The state began enforcing requirements that limit the food stamp program to three months for able-bodied, childless adults ages 18 to 49, unless they're in school or participating in volunteer or job-training programs.

The Arkansas Department of Human Services shut off the benefits to about 9,000 people by April 1, the Arkansas Democrat-Gazette (http://bit.ly/2hzNkQu ) reported. A department spokesman said about 15,000 more people lost the benefits or became ineligible for them between April and November.

 
A study from the Center on Budget and Policy Priorities, a Washington D.C.-based think tank, showed 418,000 Arkansas residents participated in the program as of April.

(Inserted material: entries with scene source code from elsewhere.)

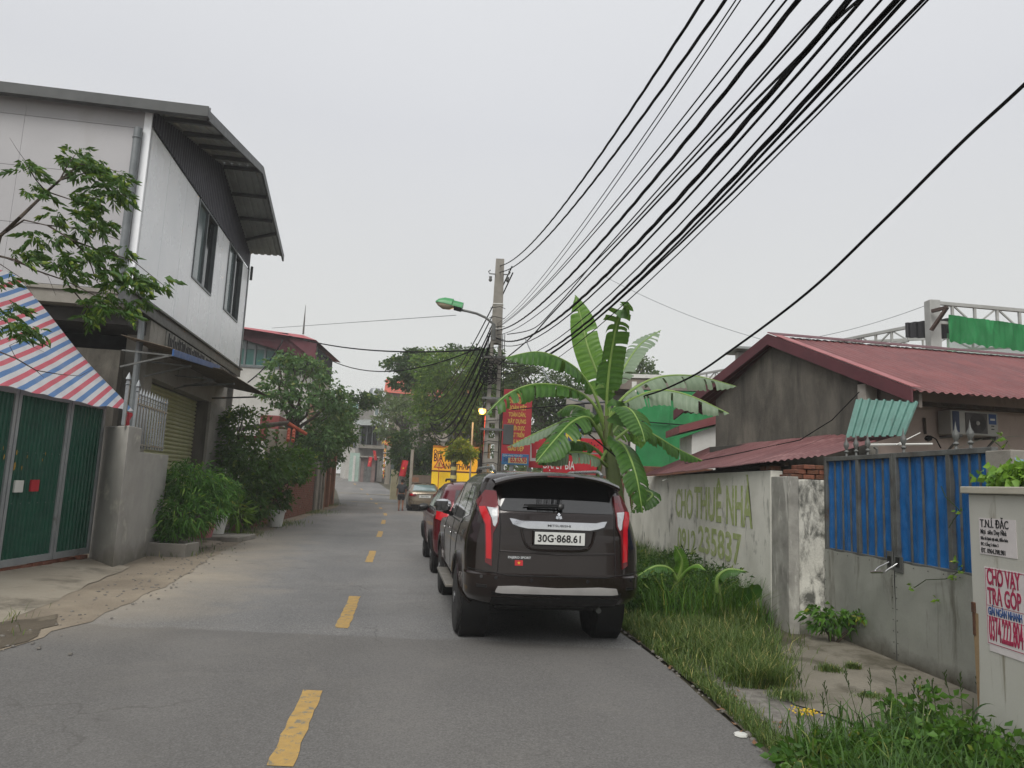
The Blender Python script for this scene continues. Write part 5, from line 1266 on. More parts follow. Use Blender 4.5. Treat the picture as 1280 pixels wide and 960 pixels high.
# ---- red banner, blue board, shop signs
def sign(name, label, px0, px1, pyt, pyb, Y, m, th=.06, yaw=0.0, legs=True, group=None):
    p = AT(px0, (pyt + pyb) / 2, Y); f = Fr(p.x, p.y, math.cos(yaw), math.sin(yaw)); u1_ = f.px(px1, (pyt + pyb) / 2)[0]; pm = (px0 + px1) / 2
    zt_ = f.px(pm, pyt)[1]; zb_2 = f.px(pm, pyb)[1]
    t = thing(name, label, 'sign', f(u1_ / 2, 0, 0), group); mb = MB(); mb.box(0, u1_, -th, 0, zb_2, zt_, f); mb.build('board', m, t, bevel=.005)
    if legs:
        for u in (.06, u1_ - .06): q = MB(); q.box(u - .03, u + .03, -th - .06, -th - .002, 0, zt_, f); q.build('post', M['steel'], t)
    return t, f, u1_, zb_2, zt_
mred = mat('banner_red', '#a5242f', '#951f2a', 1.5, .5, bump=.05); myel = mat('banner_yellow', '#c9a94b', '#bb9c42', 9, .7, bump=0); mwh = mat('sign_white', '#d0d0cc', '#c4c4c0', 9, .6, bump=0)
t, f, w, zb_2, zt2 = sign('banner', 'tall red banner with rows of yellow lettering behind the utility pole', 628, 664, 487, 577, 24.5, mred)
rows = ['ĐẢNG BỘ', 'CHÍNH QUYỀN', 'ĐOÀN KẾT', 'TOÀN DÂN,', 'XÂY DỰNG', 'XÃ TIÊN DUOC', 'PHÁT TRIỂN', 'VỮNG MẠNH,', 'GIÀU ĐẸP', '--------']
for i, r_ in enumerate(rows):
    text(r_, .2 if i < 9 else .1, myel, t, f, w * .5, zt2 - (i + .75) * (zt2 - zb_2) / 10.6, .004, bold=.03, sx=min(1.0, 5.2 / len(r_)) * .92)
t, f, w, zb_2, zt2 = sign('notice_board', 'blue sign with cream phone digits under the red banner', 627, 661, 567.5, 581, 24.2, mat('sign_blue', '#2d6a97', '#265d88', 2, .5), legs=False)
mb = MB(); mb.box(.22, w - .06, .001, .006, zb_2 + .05, zt2 - .13, f); mb.build('panel', mat('cream_panel', '#b5a776', '#a5986a', 3, .6), t, bevel=.002)
text('65.65.95', .26, mred, t, f, w * .62, zb_2 + .16, .009, bold=.04, sx=.62); text('36', .2, mat('sign_navy', '#1d3f73', '#1a3866', 3, .6), t, f, .14, zb_2 + .16, .003, bold=.04, sx=.8); text('CỬA HÀNG TÔN SẮT', .085, mwh, t, f, w * .4, zt2 - .065, .003, sx=.8)
mb = MB(); mb.box(w * .3, w * .45, -1, -.07, 0, zb_2, f); mb.build('post', M['steel'], t)
t, f, w, zb_2, zt2 = sign('shop_sign', 'red shop sign with a white script word right of the banner', 661.5, 690, 548, 585, 25.5, mat('sign_red', '#b5202d', '#a61c28', 2, .45))
text('Lu', .82, mwh, t, f, w * .30, (zb_2 + zt2) / 2 - .02, .004, bold=.02, sx=.62, tilt=.06); text('x', .5, mwh, t, f, w * .75, (zb_2 + zt2) / 2 - .1, .004, bold=.02, sx=.7)
t, f, w, zb_2, zt2 = sign('shop_sign', 'blue advertising board with yellow word behind the banana leaves', 700, 726, 536, 572, 26.5, mat('ad_blue', '#2b3f78', '#24366a', 2, .5))
text('NC', .5, mat('ad_yellow', '#c9b537', '#bba92f', 3, .5), t, f, w * .72, zt2 - .32, .004, bold=.04)
mb = MB(); mb.box(w + .002, w + .1, -.05, .03, 0, zt2 + .05, f); mb.build('edge_frame', M['steel'], t)
t, f, w, zb_2, zt2 = sign('hoarding', 'long red hoarding with white lettering behind the banana stem', 680, 752, 566, 592, 25.0, MATS['sign_red'], yaw=.35)
text('ĐẠI LÝ BIA', .42, mwh, t, f, w * .25, (zb_2 + zt2) / 2 - .1, .004, bold=.01, sx=.6)
t, f, w, zb_2, zt2 = sign('hoarding', 'red hoarding panel with scattered dark specks above the longer one', 726, 770, 549, 566, 25.6, MATS['sign_red'], yaw=.3)
mb = MB()
for i in range(26): u = rng.uniform(.1, w - .1); z = rng.uniform(zb_2 + .05, zt2 - .05); mb.box(u, u + .04, .001, .004, z, z + .05, f)
mb.build('specks', M['ink_black'], t, kind='stuff')
# brown brick wall and grey block behind the SUV, right
mb = MB(); q0 = AT(745, 600, 22); mb.box(q0.x - .6, q0.x + 2.4, q0.y, q0.y + .25, 0, 2.0); tag(mb.build('old_wall', M['brick2'], org=(q0.x, q0.y, 0), bevel=.02), 'low dark brick wall directly behind the banana stem', 'wall')
mb = MB(); mb.box(-.2, 6.5, 28, 28.25, 0, 2.1); tag(mb.build('old_wall', M['conc_dark'], org=(3, 28, 0), bevel=.02), 'sooty plaster wall running behind the red shop signs', 'wall')
# grey house between banana leaves
G2 = Fr(*AT(722, 520, 34)[:2], 1, -.05)
t = thing('grey_house', 'grey flat roofed house glimpsed between the banana stem and the netting', 'house', G2(2, 0, 0))
w = G2.px(797, 520)[0]; zt3 = G2.px(760, 497)[1]
mb = MB(); mb.box(0, w, -5, 0, 0, zt3, G2); mb.build('wall', mat('pale_brick_wall', '#8f8378', '#7d7268', 2, .9, bump=.1), t)
mb = MB(); mb.box(-.3, w + .3, -5.3, .3, zt3 + .002, zt3 + .25, G2); mb.build('roof_slab', M['conc'], t)
for a in (.5, 2.0): mb = MB(); mb.box(a, a + .9, .002, .05, zt3 - 2.4, zt3 - .7, G2); wn = mb.build('window', M['alu'], t); mb = MB(); mb.box(a + .07, a + .83, .051, .055, zt3 - 2.33, zt3 - .77, G2); mb.build('pane', M['glass'], wn)
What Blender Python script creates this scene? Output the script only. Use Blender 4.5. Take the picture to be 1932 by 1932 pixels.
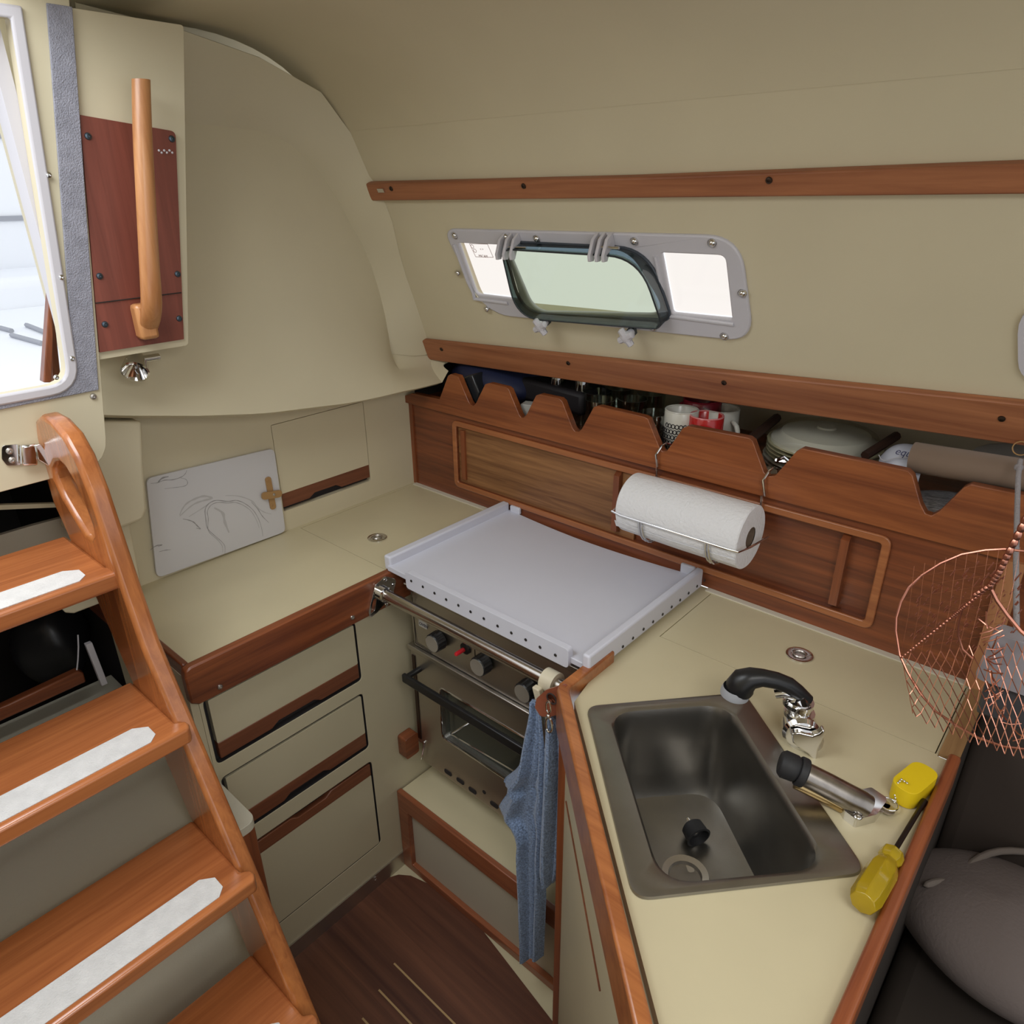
import bpy, bmesh, math, random
from mathutils import Vector, Matrix
random.seed(7)
S = bpy.context.scene
for o in list(bpy.data.objects): bpy.data.objects.remove(o)
ZC = 0.86                                  # counter height above the cabin sole; everything below is written relative to the counter
# ---------------------------------------------------------------- camera
F_PX = 1344.08
R = Matrix(((0.75037534, 0.6609498, -0.00906708), (0.2664456, -0.31499162, -0.91092646), (-0.60493271, 0.68112087, -0.41246911)))
CAM = Vector((1.422, -1.197, 0.738))
cd = bpy.data.cameras.new('camera'); cam = bpy.data.objects.new('camera', cd); S.collection.objects.link(cam)
cd.sensor_width = 36; cd.lens = 36 * F_PX / 1932; cd.clip_start = 0.02; cd.clip_end = 60
Mx = Matrix((R[0], -R[1], -R[2])).transposed().to_4x4(); Mx.translation = CAM + Vector((0, 0, ZC))
cam.matrix_world = Mx; S.camera = cam
# ---------------------------------------------------------------- world, lights, exposure
W = bpy.data.worlds.new('sky'); S.world = W; W.use_nodes = True
nt = W.node_tree; bg = nt.nodes['Background']
bg.inputs[0].default_value = (0.93, 0.96, 1.0, 1); bg.inputs[1].default_value = 1.05
def area(name, loc, rot, sx, sy, power, col=(1, 1, 1)):
    l = bpy.data.lights.new(name, 'AREA'); l.shape = 'RECTANGLE'; l.size = sx; l.size_y = sy; l.energy = power; l.color = col
    o = bpy.data.objects.new(name, l); o.location = (loc[0], loc[1], loc[2] + ZC); o.rotation_euler = rot; S.collection.objects.link(o)
    return o
area('companionway_sky_light', (0.55, -1.25, 1.15), (0, math.radians(12), 0), 0.6, 0.6, 8.0, (0.93, 0.97, 1.0))
area('forward_hatch_sky_light', (1.75, -1.05, 1.02), (0, math.radians(18), 0), 0.5, 0.5, 7.0, (1.0, 0.98, 0.95))
S.view_settings.view_transform = 'Standard'; S.view_settings.look = 'None'
S.view_settings.exposure = 0.16; S.view_settings.gamma = 1.0; S.view_settings.use_curve_mapping = False
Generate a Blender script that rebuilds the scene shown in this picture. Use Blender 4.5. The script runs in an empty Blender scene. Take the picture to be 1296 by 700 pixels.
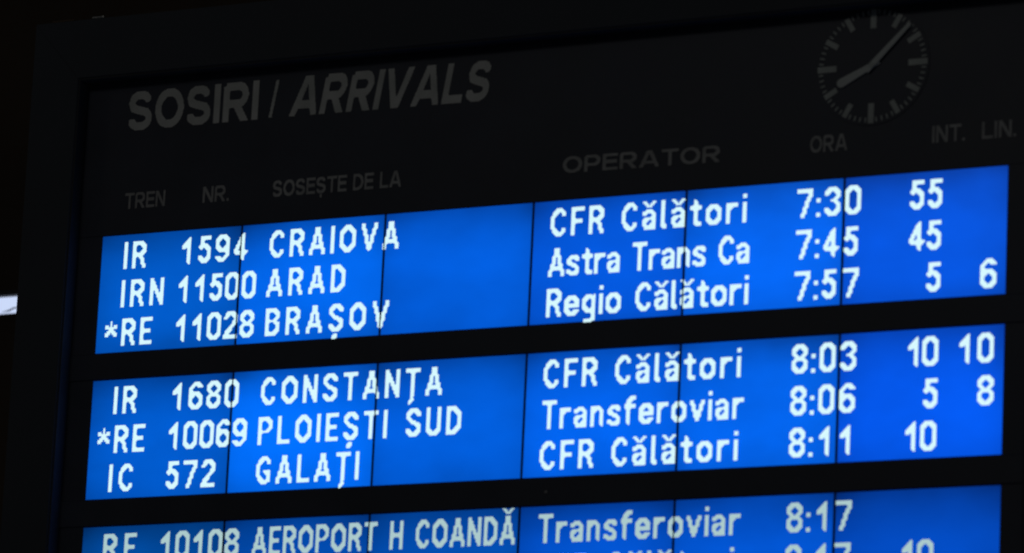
import bpy, bmesh, math, random
from mathutils import Matrix, Vector
random.seed(7)
sc = bpy.context.scene
COL = sc.collection

# ------------------------------------------------------------------ camera
# Board units: 1 = width of one display module.  Board plane = XZ plane of the world.
S = 0.60            # metres per module
Z0 = 5.70           # height of the top edge of the first display row
FPX = 6047.0
A = (-0.2558465845, 0.4710949205, -0.0711901286)
T = Vector((-2.536948783, -0.246056702, 29.65145997))

def rot(a):
    cx, cy, cz = (math.cos(v) for v in a); sx, sy, sz = (math.sin(v) for v in a)
    X = Matrix(((1, 0, 0), (0, cx, -sx), (0, sx, cx)))
    Y = Matrix(((cy, 0, sy), (0, 1, 0), (-sy, 0, cy)))
    Z = Matrix(((cz, -sz, 0), (sz, cz, 0), (0, 0, 1)))
    return Z @ Y @ X
R = rot(A)
RT = R.transposed()
Cb = -(RT @ T)
b2w = Matrix(((1, 0, 0), (0, 0, 1), (0, -1, 0)))     # board (right, down, away) -> world
right = b2w @ (RT @ Vector((1, 0, 0)))
up = b2w @ (RT @ Vector((0, -1, 0)))
back = b2w @ (RT @ Vector((0, 0, -1)))
loc = (b2w @ Cb) * S + Vector((0, 0, Z0))
cam = bpy.data.cameras.new('camera')
camo = bpy.data.objects.new('camera', cam); COL.objects.link(camo)
M = Matrix((right, up, back)).transposed().to_4x4(); M.translation = loc
camo.matrix_world = M
cam.sensor_width = 36.0
cam.lens = FPX / 1296.0 * 36.0
cam.clip_start = 0.1; cam.clip_end = 200
cam.dof.use_dof = True                     # long lens a touch off focus, as in the photograph
cam.dof.focus_distance = 19.9
cam.dof.aperture_fstop = 2.9
cam.dof.aperture_blades = 0
sc.camera = camo

# ------------------------------------------------------------------ world and light
w = bpy.data.worlds.new('World'); sc.world = w; w.use_nodes = True
bg = w.node_tree.nodes['Background']
bg.inputs[0].default_value = (0.75, 0.85, 1.0, 1); bg.inputs[1].default_value = 0.0075

def area(name, loc, target, size, power, col):
    l = bpy.data.lights.new(name, 'AREA'); l.shape = 'RECTANGLE'
    l.size, l.size_y = size; l.energy = power; l.color = col
    o = bpy.data.objects.new(name, l); COL.objects.link(o)
    o.location = loc
    o.rotation_euler = (Vector(target) - Vector(loc)).to_track_quat('-Z', 'Y').to_euler()
    return o
# dim platform lamps high in front of the board
area('hall_lamp', (0.6, -10.5, 10.6), (1.8, 0, 5.8), (5.0, 1.6), 23.0, (1.0, 0.97, 0.88))
area('hall_lamp', (-7.0, -5.0, 9.5), (0.0, 0, 5.8), (1.5, 1.5), 2.0, (1.0, 0.85, 0.62))

sc.view_settings.view_transform = 'Standard'
sc.view_settings.look = 'None'
sc.view_settings.exposure = 0.0
sc.view_settings.gamma = 1.0
sc.view_settings.use_curve_mapping = False

# ------------------------------------------------------------------ materials
def nodes(name):
    m = bpy.data.materials.new(name); m.use_nodes = True
    nt = m.node_tree; nt.nodes.clear()
    out = nt.nodes.new('ShaderNodeOutputMaterial')
    return m, nt, out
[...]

About 773,000 fewer individuals used SNAP in April than in March nationwide, "the largest one-month drop since temporary disaster benefits for Hurricane Katrina victims ended in 2005," according to the study.

Qualified participants of SNAP can keep their benefits after the three-month period by committing 20 hours a week to finding employment. While the DHS has said many Arkansas counties still qualify for requirement-related waivers based on their unemployment rate, Gov. Asa Hutchinson declined to offer the waivers.

 
"It's personal accountability," Hutchinson spokesman J.R. Davis said. "If you're receiving these SNAP benefits, you can continue to receive those SNAP benefits, but you have to work if you're between 18 and 49 — that's a conservative philosophy that the governor believes."